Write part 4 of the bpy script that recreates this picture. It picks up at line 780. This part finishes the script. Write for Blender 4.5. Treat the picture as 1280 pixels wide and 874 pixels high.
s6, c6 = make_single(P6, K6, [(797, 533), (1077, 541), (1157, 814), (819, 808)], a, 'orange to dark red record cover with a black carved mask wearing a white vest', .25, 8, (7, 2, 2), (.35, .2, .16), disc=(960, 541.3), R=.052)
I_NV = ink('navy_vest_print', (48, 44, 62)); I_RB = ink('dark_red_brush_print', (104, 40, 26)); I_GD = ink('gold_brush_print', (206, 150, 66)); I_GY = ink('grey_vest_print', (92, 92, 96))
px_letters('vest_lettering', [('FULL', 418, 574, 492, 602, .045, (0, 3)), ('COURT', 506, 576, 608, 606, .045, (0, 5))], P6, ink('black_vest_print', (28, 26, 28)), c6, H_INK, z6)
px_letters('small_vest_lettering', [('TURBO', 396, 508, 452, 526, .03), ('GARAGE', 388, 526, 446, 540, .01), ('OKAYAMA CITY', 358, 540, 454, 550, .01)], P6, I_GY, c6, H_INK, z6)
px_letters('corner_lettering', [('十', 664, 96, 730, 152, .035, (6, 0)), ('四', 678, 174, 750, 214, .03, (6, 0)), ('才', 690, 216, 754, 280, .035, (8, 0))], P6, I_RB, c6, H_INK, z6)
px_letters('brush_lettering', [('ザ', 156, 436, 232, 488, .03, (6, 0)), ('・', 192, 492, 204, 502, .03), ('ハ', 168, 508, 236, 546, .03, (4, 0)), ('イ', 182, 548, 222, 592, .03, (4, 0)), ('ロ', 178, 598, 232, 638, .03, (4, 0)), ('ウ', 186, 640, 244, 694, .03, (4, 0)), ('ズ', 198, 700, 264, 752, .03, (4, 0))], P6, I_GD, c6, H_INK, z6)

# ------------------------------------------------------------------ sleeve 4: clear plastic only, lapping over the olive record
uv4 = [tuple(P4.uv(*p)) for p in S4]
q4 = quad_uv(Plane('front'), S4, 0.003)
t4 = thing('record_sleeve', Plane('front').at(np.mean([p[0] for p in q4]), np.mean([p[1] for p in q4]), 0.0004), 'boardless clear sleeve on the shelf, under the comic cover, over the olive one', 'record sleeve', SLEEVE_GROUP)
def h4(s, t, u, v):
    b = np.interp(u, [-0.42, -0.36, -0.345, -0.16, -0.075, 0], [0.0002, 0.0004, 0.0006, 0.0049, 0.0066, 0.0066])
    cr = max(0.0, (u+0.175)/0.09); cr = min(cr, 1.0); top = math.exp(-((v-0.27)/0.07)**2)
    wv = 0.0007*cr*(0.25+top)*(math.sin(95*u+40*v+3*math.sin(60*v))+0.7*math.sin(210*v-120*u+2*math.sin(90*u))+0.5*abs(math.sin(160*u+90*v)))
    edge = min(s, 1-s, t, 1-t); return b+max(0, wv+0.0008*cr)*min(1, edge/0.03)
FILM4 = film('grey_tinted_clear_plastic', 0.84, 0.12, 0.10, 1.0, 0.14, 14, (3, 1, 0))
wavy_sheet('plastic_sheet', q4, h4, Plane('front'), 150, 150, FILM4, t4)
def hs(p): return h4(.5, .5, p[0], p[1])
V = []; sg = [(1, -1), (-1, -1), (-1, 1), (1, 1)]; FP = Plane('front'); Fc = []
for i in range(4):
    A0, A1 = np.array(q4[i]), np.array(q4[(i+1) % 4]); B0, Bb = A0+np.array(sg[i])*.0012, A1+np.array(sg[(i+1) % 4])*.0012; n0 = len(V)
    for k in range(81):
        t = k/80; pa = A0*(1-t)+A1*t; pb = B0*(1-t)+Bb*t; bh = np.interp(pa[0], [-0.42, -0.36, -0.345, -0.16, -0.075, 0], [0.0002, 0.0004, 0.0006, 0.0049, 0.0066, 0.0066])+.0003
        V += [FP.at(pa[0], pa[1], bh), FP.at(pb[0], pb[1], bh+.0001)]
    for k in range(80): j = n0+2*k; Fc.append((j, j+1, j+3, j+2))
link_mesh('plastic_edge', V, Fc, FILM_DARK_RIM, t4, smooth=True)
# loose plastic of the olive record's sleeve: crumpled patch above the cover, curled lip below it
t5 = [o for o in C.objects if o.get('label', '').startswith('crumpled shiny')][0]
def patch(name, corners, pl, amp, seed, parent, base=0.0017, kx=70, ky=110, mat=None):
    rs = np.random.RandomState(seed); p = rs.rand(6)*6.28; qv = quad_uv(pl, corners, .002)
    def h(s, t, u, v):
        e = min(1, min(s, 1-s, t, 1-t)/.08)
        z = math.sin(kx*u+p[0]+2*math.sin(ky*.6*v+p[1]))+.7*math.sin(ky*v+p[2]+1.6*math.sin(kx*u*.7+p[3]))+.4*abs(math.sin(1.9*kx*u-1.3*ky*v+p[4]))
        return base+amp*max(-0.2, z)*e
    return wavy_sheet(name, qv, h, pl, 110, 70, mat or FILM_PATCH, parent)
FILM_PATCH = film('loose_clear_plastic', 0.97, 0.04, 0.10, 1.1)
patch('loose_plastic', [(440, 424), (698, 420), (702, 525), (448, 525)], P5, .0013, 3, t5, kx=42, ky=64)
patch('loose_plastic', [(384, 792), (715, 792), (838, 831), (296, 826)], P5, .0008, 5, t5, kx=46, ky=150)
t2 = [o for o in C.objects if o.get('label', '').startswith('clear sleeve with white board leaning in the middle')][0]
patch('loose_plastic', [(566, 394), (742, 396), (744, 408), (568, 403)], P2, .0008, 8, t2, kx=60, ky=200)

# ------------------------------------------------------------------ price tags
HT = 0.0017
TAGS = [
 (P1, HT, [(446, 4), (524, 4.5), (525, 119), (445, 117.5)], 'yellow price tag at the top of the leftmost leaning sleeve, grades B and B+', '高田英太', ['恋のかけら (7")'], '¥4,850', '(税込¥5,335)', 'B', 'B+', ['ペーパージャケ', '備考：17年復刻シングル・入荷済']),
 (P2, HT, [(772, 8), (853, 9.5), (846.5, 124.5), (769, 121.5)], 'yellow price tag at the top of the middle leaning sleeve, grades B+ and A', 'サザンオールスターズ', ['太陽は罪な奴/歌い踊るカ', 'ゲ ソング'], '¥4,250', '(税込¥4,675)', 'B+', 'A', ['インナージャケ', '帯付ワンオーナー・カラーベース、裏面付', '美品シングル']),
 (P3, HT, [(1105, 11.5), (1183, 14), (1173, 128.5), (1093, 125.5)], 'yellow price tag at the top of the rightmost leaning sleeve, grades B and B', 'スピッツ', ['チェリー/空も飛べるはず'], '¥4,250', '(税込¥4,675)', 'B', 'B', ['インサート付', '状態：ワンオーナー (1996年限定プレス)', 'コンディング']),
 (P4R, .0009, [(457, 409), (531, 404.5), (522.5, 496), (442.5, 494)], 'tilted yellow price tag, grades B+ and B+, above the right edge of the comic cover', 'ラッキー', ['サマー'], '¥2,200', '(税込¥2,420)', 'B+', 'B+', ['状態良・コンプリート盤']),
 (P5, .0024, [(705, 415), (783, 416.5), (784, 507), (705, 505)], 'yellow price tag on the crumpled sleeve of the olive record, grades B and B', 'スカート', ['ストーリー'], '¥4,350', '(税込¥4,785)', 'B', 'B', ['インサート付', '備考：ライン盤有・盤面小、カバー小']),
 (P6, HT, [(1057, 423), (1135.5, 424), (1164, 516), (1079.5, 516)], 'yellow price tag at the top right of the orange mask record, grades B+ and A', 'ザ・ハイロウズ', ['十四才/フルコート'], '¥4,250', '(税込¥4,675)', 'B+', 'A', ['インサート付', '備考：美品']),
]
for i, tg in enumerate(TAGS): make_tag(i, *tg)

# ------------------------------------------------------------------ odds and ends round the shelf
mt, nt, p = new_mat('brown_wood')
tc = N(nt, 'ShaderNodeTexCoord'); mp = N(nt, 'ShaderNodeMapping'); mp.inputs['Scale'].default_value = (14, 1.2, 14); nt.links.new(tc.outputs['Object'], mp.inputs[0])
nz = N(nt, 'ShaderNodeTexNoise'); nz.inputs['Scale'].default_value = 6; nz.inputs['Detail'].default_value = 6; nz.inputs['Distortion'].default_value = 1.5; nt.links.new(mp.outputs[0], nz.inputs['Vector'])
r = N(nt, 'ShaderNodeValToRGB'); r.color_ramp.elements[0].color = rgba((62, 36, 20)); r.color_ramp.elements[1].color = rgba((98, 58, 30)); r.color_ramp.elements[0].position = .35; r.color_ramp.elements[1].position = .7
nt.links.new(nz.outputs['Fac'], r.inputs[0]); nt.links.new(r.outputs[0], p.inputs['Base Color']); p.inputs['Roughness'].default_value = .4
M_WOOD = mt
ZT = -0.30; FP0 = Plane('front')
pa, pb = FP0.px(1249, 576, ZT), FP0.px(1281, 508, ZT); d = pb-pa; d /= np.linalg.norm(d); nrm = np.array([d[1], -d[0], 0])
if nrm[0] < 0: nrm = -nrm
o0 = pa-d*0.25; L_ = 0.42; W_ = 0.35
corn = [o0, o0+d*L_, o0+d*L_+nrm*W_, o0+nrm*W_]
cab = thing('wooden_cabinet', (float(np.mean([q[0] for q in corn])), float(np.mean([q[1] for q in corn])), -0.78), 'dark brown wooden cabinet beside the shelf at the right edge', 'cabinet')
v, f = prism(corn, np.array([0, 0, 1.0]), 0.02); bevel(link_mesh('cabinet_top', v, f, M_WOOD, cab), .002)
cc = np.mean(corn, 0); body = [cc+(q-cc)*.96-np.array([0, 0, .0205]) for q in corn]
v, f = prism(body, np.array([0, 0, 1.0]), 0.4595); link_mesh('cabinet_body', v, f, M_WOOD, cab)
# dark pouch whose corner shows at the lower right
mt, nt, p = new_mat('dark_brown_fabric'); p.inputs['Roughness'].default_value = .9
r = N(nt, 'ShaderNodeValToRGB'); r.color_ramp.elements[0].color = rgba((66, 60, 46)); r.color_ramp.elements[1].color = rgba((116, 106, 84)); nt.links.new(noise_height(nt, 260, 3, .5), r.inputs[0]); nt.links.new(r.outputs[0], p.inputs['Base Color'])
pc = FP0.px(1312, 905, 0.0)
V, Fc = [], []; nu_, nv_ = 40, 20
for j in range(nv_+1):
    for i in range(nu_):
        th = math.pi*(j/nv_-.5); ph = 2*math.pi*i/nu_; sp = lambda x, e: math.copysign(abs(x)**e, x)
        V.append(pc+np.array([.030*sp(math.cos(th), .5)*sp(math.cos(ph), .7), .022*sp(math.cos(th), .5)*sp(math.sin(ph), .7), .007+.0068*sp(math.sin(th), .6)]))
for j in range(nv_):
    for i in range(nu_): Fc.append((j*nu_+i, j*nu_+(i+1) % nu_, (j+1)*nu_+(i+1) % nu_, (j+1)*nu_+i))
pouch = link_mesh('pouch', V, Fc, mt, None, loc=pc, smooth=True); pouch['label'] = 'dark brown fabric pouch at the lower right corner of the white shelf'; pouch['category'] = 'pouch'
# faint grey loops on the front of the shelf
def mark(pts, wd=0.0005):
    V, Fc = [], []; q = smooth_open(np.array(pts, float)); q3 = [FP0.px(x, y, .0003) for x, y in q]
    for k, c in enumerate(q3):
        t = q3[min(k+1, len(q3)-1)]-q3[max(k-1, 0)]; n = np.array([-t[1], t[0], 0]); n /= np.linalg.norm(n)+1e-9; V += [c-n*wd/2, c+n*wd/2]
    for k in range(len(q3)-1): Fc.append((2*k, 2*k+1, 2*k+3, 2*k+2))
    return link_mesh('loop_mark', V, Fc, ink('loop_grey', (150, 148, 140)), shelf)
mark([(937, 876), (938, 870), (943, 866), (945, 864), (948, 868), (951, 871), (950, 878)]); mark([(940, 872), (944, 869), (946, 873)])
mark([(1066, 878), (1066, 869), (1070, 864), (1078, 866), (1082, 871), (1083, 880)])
++++++++
Instruction
Reproduce, please, the lines of the material from its first line down to the line containing "I_GD, c6, H_INK, z6)", keeping both ends and nothing beyond them.

Full output
Write part 4 of the bpy script that recreates this picture. It picks up at line 780. This part finishes the script. Write for Blender 4.5. Treat the picture as 1280 pixels wide and 874 pixels high.
s6, c6 = make_single(P6, K6, [(797, 533), (1077, 541), (1157, 814), (819, 808)], a, 'orange to dark red record cover with a black carved mask wearing a white vest', .25, 8, (7, 2, 2), (.35, .2, .16), disc=(960, 541.3), R=.052)
I_NV = ink('navy_vest_print', (48, 44, 62)); I_RB = ink('dark_red_brush_print', (104, 40, 26)); I_GD = ink('gold_brush_print', (206, 150, 66)); I_GY = ink('grey_vest_print', (92, 92, 96))
px_letters('vest_lettering', [('FULL', 418, 574, 492, 602, .045, (0, 3)), ('COURT', 506, 576, 608, 606, .045, (0, 5))], P6, ink('black_vest_print', (28, 26, 28)), c6, H_INK, z6)
px_letters('small_vest_lettering', [('TURBO', 396, 508, 452, 526, .03), ('GARAGE', 388, 526, 446, 540, .01), ('OKAYAMA CITY', 358, 540, 454, 550, .01)], P6, I_GY, c6, H_INK, z6)
px_letters('corner_lettering', [('十', 664, 96, 730, 152, .035, (6, 0)), ('四', 678, 174, 750, 214, .03, (6, 0)), ('才', 690, 216, 754, 280, .035, (8, 0))], P6, I_RB, c6, H_INK, z6)
px_letters('brush_lettering', [('ザ', 156, 436, 232, 488, .03, (6, 0)), ('・', 192, 492, 204, 502, .03), ('ハ', 168, 508, 236, 546, .03, (4, 0)), ('イ', 182, 548, 222, 592, .03, (4, 0)), ('ロ', 178, 598, 232, 638, .03, (4, 0)), ('ウ', 186, 640, 244, 694, .03, (4, 0)), ('ズ', 198, 700, 264, 752, .03, (4, 0))], P6, I_GD, c6, H_INK, z6)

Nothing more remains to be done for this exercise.